All Lisa becomes is a vanilla (pun intended) stock villain right out of the cliché
factory, which is not aided by how ludicrously broad Ali Larter plays her.
Since this oversexed, man-hungry creature is never intriguing, never
realistically drawn, and never even attains a level sophisticated menace, Lisa
emerges as a character that invites scornful laughter, which is not the
intended effect. And
I guess that’s what ultimately is what hurts OBSESSED the most; this
female-predator domestic thriller is just dull, lifeless, and without
anything approximately innovation or creativity.

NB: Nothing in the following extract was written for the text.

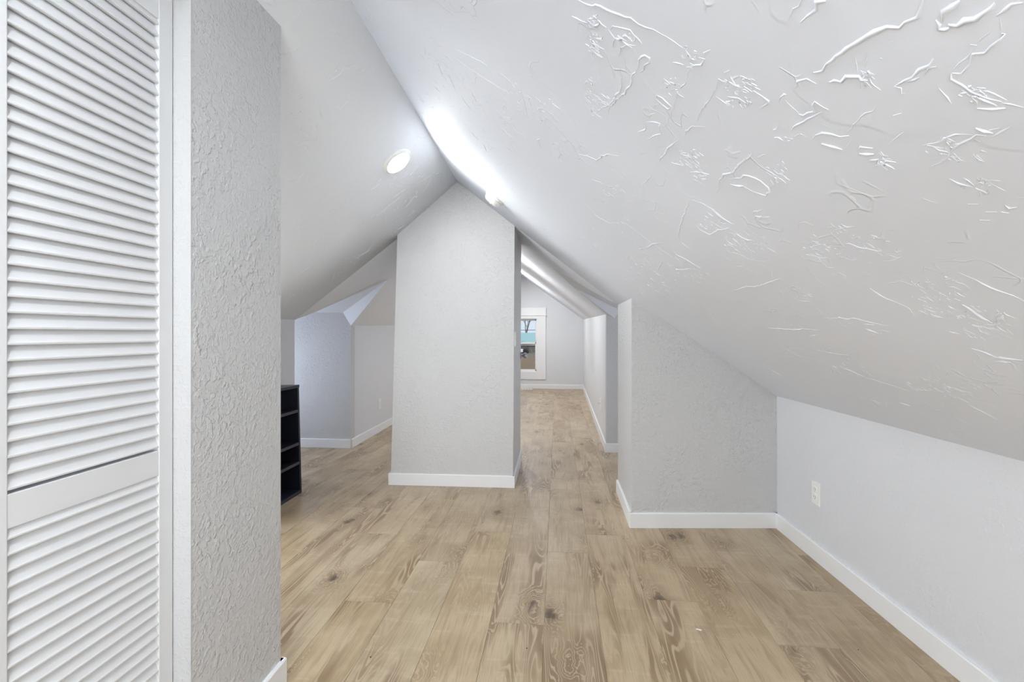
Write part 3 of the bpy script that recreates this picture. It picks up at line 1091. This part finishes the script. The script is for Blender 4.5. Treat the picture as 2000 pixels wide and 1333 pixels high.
# ------------------------------------------------------------------ trowel marks in the right ceiling slope
# each line: ridge size, then points (x, y) on the slope in metres
STROKES = """3 0.331,0.447 0.335,0.457 0.337,0.465 0.335,0.473 0.335,0.482 0.326,0.488 0.323,0.500 0.320,0.519 0.317,0.536 0.316,0.552 0.314,0.567 0.316,0.578 0.312,0.588
2 0.308,0.629 0.307,0.615 0.310,0.602 0.321,0.600
2 0.306,0.665 0.306,0.648 0.308,0.646
1 0.310,0.657 0.330,0.659
2 0.332,0.663 0.336,0.659 0.339,0.642 0.333,0.633 0.333,0.626 0.342,0.625 0.348,0.623
2 0.339,0.699 0.339,0.679 0.342,0.659 0.345,0.634
3 0.329,0.587 0.330,0.580 0.336,0.575 0.336,0.565 0.342,0.555 0.347,0.556 0.351,0.553
2 0.340,0.549 0.346,0.544
1 0.328,0.538 0.334,0.546 0.338,0.551
1 0.331,0.522 0.336,0.532 0.339,0.540
3 0.348,0.431 0.347,0.438 0.348,0.445 0.351,0.453
3 0.355,0.452 0.360,0.449 0.361,0.442 0.365,0.437 0.364,0.428 0.364,0.422 0.362,0.416
3 0.354,0.461 0.357,0.458 0.357,0.454
2 0.347,0.455 0.352,0.458 0.354,0.461
3 0.278,0.503 0.274,0.511 0.276,0.519 0.275,0.531 0.273,0.543
1 0.263,0.519 0.262,0.534 0.263,0.548
2 0.337,0.501 0.339,0.498
2 0.342,0.520 0.344,0.519
2 0.369,0.537 0.369,0.526 0.371,0.517 0.370,0.505 0.371,0.496 0.369,0.487
2 0.371,0.527 0.373,0.517 0.374,0.511
2 0.377,0.507 0.374,0.499 0.375,0.493
1 0.369,0.540 0.372,0.536 0.376,0.540 0.378,0.536
2 0.386,0.488 0.391,0.493 0.398,0.493 0.408,0.492 0.419,0.488 0.427,0.483
2 0.387,0.489 0.391,0.482 0.389,0.470 0.384,0.461 0.387,0.454 0.386,0.447 0.385,0.433 0.382,0.432
1 0.377,0.436 0.379,0.454
2 0.378,0.456 0.380,0.454
1 0.380,0.457 0.382,0.468 0.384,0.484
2 0.422,0.502 0.427,0.494 0.433,0.486
2 0.410,0.494 0.419,0.492 0.428,0.488
1 0.401,0.497 0.410,0.496 0.414,0.494
1 0.427,0.483 0.432,0.480 0.438,0.475
2 0.371,0.425 0.372,0.416 0.370,0.412 0.373,0.405
1 0.373,0.425 0.380,0.431
2 0.361,0.685 0.360,0.675 0.364,0.664 0.370,0.655 0.377,0.650 0.383,0.638
3 0.373,0.683 0.381,0.674 0.390,0.667
3 0.405,0.653 0.412,0.639
2 0.401,0.650 0.399,0.642 0.407,0.632
2 0.390,0.655 0.388,0.644
2 0.346,0.705 0.349,0.693
3 0.435,0.521 0.442,0.520 0.448,0.517
2 0.444,0.514 0.447,0.506
2 0.451,0.523 0.450,0.511 0.448,0.499
2 0.456,0.608 0.453,0.589 0.451,0.572 0.444,0.557 0.442,0.542 0.443,0.528 0.448,0.524
1 0.427,0.580 0.432,0.563 0.434,0.543 0.440,0.530
2 0.429,0.576 0.438,0.569
2 0.435,0.586 0.438,0.584
2 0.446,0.588 0.447,0.581
1 0.378,0.635 0.375,0.610 0.373,0.593 0.375,0.576
1 0.376,0.579 0.383,0.599 0.386,0.614
1 0.410,0.608 0.410,0.594 0.407,0.580
1 0.392,0.510 0.408,0.516
2 0.389,0.570 0.391,0.561
2 0.428,0.646 0.424,0.635 0.432,0.628
2 0.035,0.755 0.051,0.750 0.068,0.733 0.084,0.728 0.099,0.722 0.113,0.712 0.125,0.714 0.135,0.709 0.145,0.703 0.158,0.699
1 0.158,0.699 0.172,0.697 0.186,0.695
2 0.025,0.802 0.042,0.797 0.052,0.792
2 0.054,0.788 0.067,0.782 0.070,0.767
1 0.086,0.769 0.089,0.756 0.104,0.743 0.115,0.736 0.125,0.741 0.123,0.758
2 0.095,0.780 0.108,0.768
1 0.086,0.769 0.096,0.779 0.096,0.803
1 0.129,0.760 0.116,0.773 0.109,0.791 0.107,0.811
2 0.112,0.842 0.119,0.861 0.123,0.899 0.118,0.930 0.112,0.972 0.095,1.018 0.087,1.054
2 0.139,0.814 0.135,0.836 0.135,0.868 0.131,0.902 0.121,0.940 0.111,0.987 0.112,1.032
2 0.142,0.815 0.138,0.801 0.138,0.784 0.144,0.765 0.151,0.763 0.153,0.774 0.147,0.788 0.147,0.801 0.144,0.814
2 0.188,0.695 0.197,0.701 0.201,0.716
2 0.204,0.718 0.214,0.702 0.215,0.689
2 0.180,0.736 0.188,0.730 0.196,0.725
2 0.215,0.686 0.209,0.677 0.216,0.665
2 0.208,0.692 0.215,0.686
1 0.204,0.725 0.205,0.744 0.207,0.752
2 0.207,0.756 0.203,0.782
1 0.203,0.786 0.205,0.818 0.208,0.841 0.209,0.877 0.209,0.906 0.203,0.926
2 0.179,0.849 0.179,0.839 0.187,0.835 0.205,0.841 0.201,0.852 0.188,0.853 0.179,0.849
1 0.185,0.882 0.180,0.877 0.185,0.860
1 0.183,0.921 0.181,0.905 0.187,0.893
2 0.178,0.945 0.189,0.924 0.200,0.912 0.203,0.931 0.210,0.942 0.202,0.962 0.196,0.987 0.190,0.993
2 0.178,0.948 0.184,0.964 0.174,0.996
1 0.240,0.709 0.243,0.726 0.242,0.750 0.243,0.772 0.241,0.798 0.246,0.831
2 0.242,0.685 0.245,0.673
2 0.251,0.694 0.265,0.691
2 0.239,0.704 0.250,0.702
2 0.267,0.676 0.276,0.673
2 0.267,0.684 0.278,0.682
2 0.270,0.694 0.275,0.692
2 0.279,0.678 0.290,0.677 0.298,0.678 0.298,0.699
1 0.249,0.740 0.269,0.738
1 0.260,0.725 0.269,0.713 0.279,0.711
1 0.243,0.899 0.240,0.877 0.243,0.850 0.259,0.828
2 0.227,1.051 0.230,1.006 0.230,0.965 0.237,0.919
2 0.062,1.335 0.089,1.298 0.111,1.282 0.119,1.235 0.134,1.195 0.153,1.167
2 0.328,0.878 0.328,0.833 0.328,0.802
1 0.335,0.804 0.342,0.782
2 0.625,0.776 0.644,0.771 0.670,0.768 0.684,0.759 0.699,0.757
1 0.624,0.930 0.623,0.894
2 0.623,0.894 0.635,0.887 0.644,0.875 0.650,0.874 0.628,0.842
1 0.622,0.835 0.623,0.815 0.616,0.777 0.613,0.751
2 0.630,0.985 0.644,0.989 0.661,0.989 0.682,0.978
1 0.682,0.978 0.695,0.976 0.718,0.995
3 0.695,0.857 0.713,0.859 0.733,0.863 0.750,0.862
3 0.748,0.901 0.756,0.893
3 0.725,0.830 0.724,0.817 0.733,0.831 0.745,0.852 0.747,0.849
2 0.763,0.856 0.778,0.860
2 0.705,1.287 0.710,1.256 0.707,1.219 0.715,1.203 0.713,1.169 0.725,1.153 0.741,1.118 0.749,1.086
2 0.739,1.183 0.737,1.167 0.740,1.137
3 0.750,1.193 0.772,1.177
2 0.754,1.154 0.768,1.133
2 0.734,1.671 0.742,1.596 0.749,1.513 0.745,1.468 0.753,1.397
2 0.781,1.506 0.773,1.438
2 0.635,1.271 0.642,1.229
2 0.516,0.988 0.529,0.981 0.546,0.997 0.557,1.003 0.563,0.986
2 0.501,0.960 0.505,0.922
1 0.495,0.966 0.492,0.920
2 0.486,0.856 0.489,0.829 0.493,0.806
2 0.515,0.885 0.521,0.868 0.536,0.860 0.547,0.847 0.553,0.834
2 0.573,0.861 0.576,0.843 0.571,0.819
2 0.580,0.877 0.579,0.868
1 0.461,0.922 0.449,0.897 0.451,0.881 0.464,0.875
2 0.576,0.994 0.587,0.993 0.606,1.028
3 0.516,0.628 0.522,0.619
3 0.534,0.627 0.539,0.616
3 0.543,0.645 0.549,0.636
3 0.541,0.613 0.546,0.608
3 0.499,0.598 0.510,0.594 0.508,0.589
2 0.475,0.604 0.486,0.603 0.497,0.598
2 0.528,0.580 0.530,0.574
2 0.532,0.599 0.539,0.600 0.541,0.592
1 0.486,0.663 0.503,0.656
2 0.488,0.645 0.494,0.645
2 0.559,1.272 0.556,1.230 0.555,1.195
1 0.585,0.937 0.598,0.934
2 0.769,0.976 0.775,0.960
2 0.334,1.001 0.332,0.976 0.324,0.948 0.323,0.918 0.329,0.890 0.327,0.861 0.327,0.832 0.328,0.802
3 0.341,0.934 0.347,0.926 0.355,0.908
2 0.355,0.910 0.370,0.905 0.385,0.887 0.384,0.868 0.377,0.859 0.364,0.857 0.356,0.860 0.345,0.871 0.342,0.892 0.333,0.919
1 0.314,1.105 0.331,1.087 0.353,1.077 0.374,1.080 0.395,1.077
2 0.354,1.080 0.375,1.083 0.397,1.072
2 0.314,1.124 0.324,1.198 0.337,1.291 0.350,1.359 0.369,1.404
1 0.370,1.396 0.391,1.390
2 0.359,1.219 0.370,1.224 0.389,1.208 0.391,1.150 0.399,1.102
2 0.416,1.101 0.431,1.098 0.443,1.077
1 0.441,1.228 0.455,1.198 0.478,1.192 0.494,1.167 0.502,1.129
1 0.476,1.315 0.492,1.260
2 0.554,1.520 0.556,1.472 0.553,1.397 0.562,1.359 0.559,1.280 0.555,1.201
1 0.243,1.598 0.282,1.588 0.325,1.590 0.383,1.571
1 0.109,1.721 0.154,1.757 0.197,1.714 0.219,1.630
2 0.319,1.696 0.325,1.593 0.337,1.511
2 0.367,1.503 0.383,1.521 0.409,1.497 0.447,1.479
2 0.391,1.549 0.408,1.554 0.420,1.575
2 0.405,1.641 0.420,1.666 0.433,1.585 0.437,1.540
1 0.392,1.825 0.379,1.689
1 0.109,1.442 0.139,1.407
1 0.291,1.016 0.308,1.007
2 0.247,1.017 0.266,0.992
2 0.252,0.961 0.264,0.948
2 0.283,0.996 0.295,0.966 0.305,0.966 0.295,0.995
1 0.229,1.134 0.225,1.198 0.221,1.228
2 0.409,0.994 0.406,0.976 0.412,0.961
1 0.400,0.993 0.398,0.962 0.401,0.934
1 0.419,1.110 0.406,1.122
2 0.851,1.583 0.865,1.512 0.871,1.429
2 0.941,1.616 0.954,1.585 0.981,1.572
1 0.981,1.572 1.008,1.498 1.029,1.446
1 0.797,1.816 0.856,1.794 0.924,1.777
1 0.860,1.915 0.913,1.826
2 1.008,2.296 1.060,2.269
3 0.822,0.990 0.832,0.974 0.847,0.971 0.849,0.943 0.853,0.924
3 0.862,0.987 0.860,0.955
2 1.060,1.288 1.082,1.275 1.113,1.269
1 1.137,1.321 1.122,1.282 1.132,1.273
2 1.116,1.607 1.124,1.576
2 1.097,1.772 1.107,1.766
2 1.124,1.767 1.165,1.764
2 0.985,1.258 0.983,1.237
2 0.974,1.211 0.979,1.199
2 0.949,1.153 0.962,1.149
2 1.014,1.218 1.015,1.207
1 0.930,1.166 0.931,1.137
1 1.077,1.958 1.073,1.866
1 1.212,2.275 1.208,2.206
2 -0.460,1.506 -0.452,1.527 -0.422,1.536
1 -0.419,1.423 -0.439,1.483
2 -0.408,1.473 -0.390,1.465 -0.394,1.512 -0.396,1.554
1 -0.284,1.271 -0.251,1.254 -0.206,1.228 -0.191,1.226 -0.183,1.256
1 -0.316,1.334 -0.274,1.327 -0.240,1.323 -0.196,1.311 -0.146,1.295
1 -0.363,1.472 -0.328,1.470 -0.293,1.468
2 -0.361,1.493 -0.360,1.534 -0.358,1.590
2 -0.311,1.505 -0.284,1.488 -0.275,1.537 -0.249,1.575 -0.222,1.582
2 -0.340,1.597 -0.330,1.632 -0.315,1.654 -0.260,1.640
1 -0.629,1.982 -0.600,2.028
1 -0.220,1.475 -0.188,1.490 -0.162,1.501 -0.140,1.524
2 -0.205,1.582 -0.195,1.600 -0.167,1.617 -0.137,1.605
1 -0.141,1.528 -0.102,1.514
2 -0.295,1.771 -0.277,1.777
2 -0.363,1.918 -0.354,1.951 -0.335,1.946
2 -0.319,1.971 -0.318,2.024 -0.308,2.032
1 -0.150,1.210 -0.133,1.209 -0.116,1.217
1 -0.107,1.190 -0.095,1.213 -0.091,1.264 -0.085,1.356
2 -0.075,1.235 -0.071,1.262
1 -0.057,1.194 -0.043,1.195
1 -0.012,1.158 0.008,1.157
2 -0.046,1.287 -0.044,1.308 -0.051,1.331
3 -0.053,1.443 -0.062,1.463 -0.054,1.507
2 0.002,1.406 0.010,1.430 0.005,1.489
1 -0.241,1.719 -0.197,1.749
1 -0.130,1.698 -0.099,1.696"""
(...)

It’s a thriller that just spins its wheels with such an
exasperating repetitiveness. Films
like this – even the ones where you can see precisely where they are
heading before the final credits roll by – still manage to generate a
legitimate sense of unease and pathos.
OBSESSED inspires a lot of giggles, eye rolling, and
chair-squirming yawns.
Lacking a sense of timeliness or veracity with its underlining
story, combined with a scandalously unsexy and ridiculous tone throughout,
there is very little to obsess about while watching OBSESSED. Yes, it’s a momentary giddy thrill to see Beyonce Knowles
talking a good game of trash while methodically beating on her white
devilled prey near the film’s conclusion, but the film leading up to
that sensationalistic moment perhaps was not smutty, trashy, or
sensationalistic enough. Instead,
OBSESSED is just another in a painfully long list of empty-calorie, low
rent stalker thrillers that is far-too-easily avoidable.